Charges were $19-25 a month (more if hard core pornography was desired). At first, channels 52 and 22 showed their regular programming and at 7:00, the picture would become scrambled, prompting subscribers to turn them on and watch movies until the next broadcast day began at 6:00 AM. In the wee hours, there would be another scrambling of the picture, for the porn subscribers.

In the movie. American Pie (1999), one of the characters is seen trying to watch scrambled movies. It was pornography on over-the-air pay television. Now you know.

Pay TV ended in 1991, when everyone started getting cable.

Sambo's


Started in Santa Barbara, California by Sam Battistone and Newell "Bo" Bohnett, it was named "SamBo's" after themselves. Soon it became tied up with the story of a dark skinned boy who liked to play with tigers. Pictures depicting this story were placed all over the restaurant.

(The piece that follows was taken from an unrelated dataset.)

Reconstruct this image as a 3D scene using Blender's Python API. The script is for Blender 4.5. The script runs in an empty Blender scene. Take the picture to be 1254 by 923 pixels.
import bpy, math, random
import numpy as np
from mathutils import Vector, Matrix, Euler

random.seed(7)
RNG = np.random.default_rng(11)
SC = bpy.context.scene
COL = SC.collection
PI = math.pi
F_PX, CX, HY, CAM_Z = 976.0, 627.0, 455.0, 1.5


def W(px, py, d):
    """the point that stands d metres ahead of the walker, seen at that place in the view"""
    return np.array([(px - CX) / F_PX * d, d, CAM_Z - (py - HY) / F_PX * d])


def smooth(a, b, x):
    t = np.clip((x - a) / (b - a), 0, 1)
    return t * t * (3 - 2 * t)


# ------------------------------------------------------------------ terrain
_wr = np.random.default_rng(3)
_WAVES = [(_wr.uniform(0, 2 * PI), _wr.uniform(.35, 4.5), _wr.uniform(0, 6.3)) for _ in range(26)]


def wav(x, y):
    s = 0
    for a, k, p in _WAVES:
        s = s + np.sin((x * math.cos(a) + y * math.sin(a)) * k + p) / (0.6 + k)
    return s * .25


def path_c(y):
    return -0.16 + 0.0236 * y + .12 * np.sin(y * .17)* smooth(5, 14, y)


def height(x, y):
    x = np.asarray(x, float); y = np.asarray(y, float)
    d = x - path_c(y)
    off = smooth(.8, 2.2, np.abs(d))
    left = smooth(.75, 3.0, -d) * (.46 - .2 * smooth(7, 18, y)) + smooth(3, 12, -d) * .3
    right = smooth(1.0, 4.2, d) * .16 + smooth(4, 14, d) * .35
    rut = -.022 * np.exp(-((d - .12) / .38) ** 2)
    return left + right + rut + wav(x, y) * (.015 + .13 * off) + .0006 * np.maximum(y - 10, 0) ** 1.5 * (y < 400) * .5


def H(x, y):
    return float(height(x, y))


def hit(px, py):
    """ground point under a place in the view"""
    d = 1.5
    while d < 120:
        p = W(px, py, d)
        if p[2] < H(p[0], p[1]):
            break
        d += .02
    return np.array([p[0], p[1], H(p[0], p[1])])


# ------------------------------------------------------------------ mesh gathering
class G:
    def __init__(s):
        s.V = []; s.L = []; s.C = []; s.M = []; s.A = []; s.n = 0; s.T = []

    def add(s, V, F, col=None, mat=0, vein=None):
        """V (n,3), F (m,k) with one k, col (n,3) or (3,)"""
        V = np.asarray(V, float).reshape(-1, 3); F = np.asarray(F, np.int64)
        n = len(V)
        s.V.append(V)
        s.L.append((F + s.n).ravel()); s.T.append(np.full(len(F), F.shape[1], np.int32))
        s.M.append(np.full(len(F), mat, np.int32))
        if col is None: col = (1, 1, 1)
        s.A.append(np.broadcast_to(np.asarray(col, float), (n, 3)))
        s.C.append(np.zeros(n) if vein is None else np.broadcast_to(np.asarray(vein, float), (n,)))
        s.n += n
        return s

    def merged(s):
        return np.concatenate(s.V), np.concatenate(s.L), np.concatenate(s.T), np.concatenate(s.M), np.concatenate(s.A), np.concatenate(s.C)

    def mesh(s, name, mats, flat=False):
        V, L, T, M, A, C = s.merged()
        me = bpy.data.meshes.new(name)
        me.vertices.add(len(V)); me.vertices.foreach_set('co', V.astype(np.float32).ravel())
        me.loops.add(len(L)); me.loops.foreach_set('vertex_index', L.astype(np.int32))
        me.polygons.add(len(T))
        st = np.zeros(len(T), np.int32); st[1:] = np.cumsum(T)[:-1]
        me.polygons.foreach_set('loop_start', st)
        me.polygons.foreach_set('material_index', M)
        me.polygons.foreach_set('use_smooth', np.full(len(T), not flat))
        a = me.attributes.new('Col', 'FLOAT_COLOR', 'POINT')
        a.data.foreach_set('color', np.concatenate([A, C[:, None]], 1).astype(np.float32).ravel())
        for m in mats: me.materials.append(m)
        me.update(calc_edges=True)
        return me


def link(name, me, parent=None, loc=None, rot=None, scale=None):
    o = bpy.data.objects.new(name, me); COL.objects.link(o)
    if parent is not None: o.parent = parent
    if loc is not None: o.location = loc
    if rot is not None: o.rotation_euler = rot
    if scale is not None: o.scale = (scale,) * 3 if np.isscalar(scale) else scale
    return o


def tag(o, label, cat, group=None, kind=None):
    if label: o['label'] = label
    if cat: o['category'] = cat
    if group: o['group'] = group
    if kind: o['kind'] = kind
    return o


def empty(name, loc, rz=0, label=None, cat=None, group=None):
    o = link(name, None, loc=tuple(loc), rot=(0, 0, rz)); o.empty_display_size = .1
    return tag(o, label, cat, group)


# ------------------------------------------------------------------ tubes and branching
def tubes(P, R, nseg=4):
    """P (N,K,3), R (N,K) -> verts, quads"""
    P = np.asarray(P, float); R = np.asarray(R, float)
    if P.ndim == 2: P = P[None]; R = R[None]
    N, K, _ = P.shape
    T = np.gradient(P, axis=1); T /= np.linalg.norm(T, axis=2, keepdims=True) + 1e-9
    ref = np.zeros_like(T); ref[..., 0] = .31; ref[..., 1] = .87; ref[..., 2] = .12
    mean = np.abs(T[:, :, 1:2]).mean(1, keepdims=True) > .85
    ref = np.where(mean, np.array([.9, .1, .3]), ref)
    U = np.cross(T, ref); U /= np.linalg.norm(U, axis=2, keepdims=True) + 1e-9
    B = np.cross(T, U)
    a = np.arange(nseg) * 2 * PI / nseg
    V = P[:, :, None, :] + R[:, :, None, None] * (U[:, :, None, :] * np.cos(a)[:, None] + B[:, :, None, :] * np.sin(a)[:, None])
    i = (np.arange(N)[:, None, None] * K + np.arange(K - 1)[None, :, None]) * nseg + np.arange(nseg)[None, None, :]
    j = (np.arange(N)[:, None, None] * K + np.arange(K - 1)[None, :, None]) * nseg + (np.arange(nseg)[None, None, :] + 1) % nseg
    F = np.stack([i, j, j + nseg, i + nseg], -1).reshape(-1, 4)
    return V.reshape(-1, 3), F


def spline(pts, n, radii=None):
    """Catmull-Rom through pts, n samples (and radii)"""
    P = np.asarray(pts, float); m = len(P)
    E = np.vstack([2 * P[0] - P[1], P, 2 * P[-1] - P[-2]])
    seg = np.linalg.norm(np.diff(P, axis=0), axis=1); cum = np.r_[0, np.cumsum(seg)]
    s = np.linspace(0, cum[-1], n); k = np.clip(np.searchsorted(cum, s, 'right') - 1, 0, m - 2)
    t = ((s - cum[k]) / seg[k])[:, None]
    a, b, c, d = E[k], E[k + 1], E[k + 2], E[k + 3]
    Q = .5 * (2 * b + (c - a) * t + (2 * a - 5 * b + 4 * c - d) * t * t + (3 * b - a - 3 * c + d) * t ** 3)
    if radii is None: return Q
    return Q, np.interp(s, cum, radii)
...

Other Sambo's began to appear all over the country. At their height, in 1979, the chain had 1,200 restaurants in 47 states.

But some groups viewed the Sambo name as being pejorative. New stores couldn't be built because the local governments wouldn't let a racist name like that be used in their community. The company began losing money fast. They tried a couple of name changes for new outlets: The Jolly Tiger and Sam's. But nothing worked. Bankruptcy happened very quickly.

By 1982, only one Sambo's was left... the original one at 216 W. Cabrillo Blvd. in Santa Barbara. And it remains open today.

For those who didn't know, while the chain went out of business, the restaurant itself never shut down!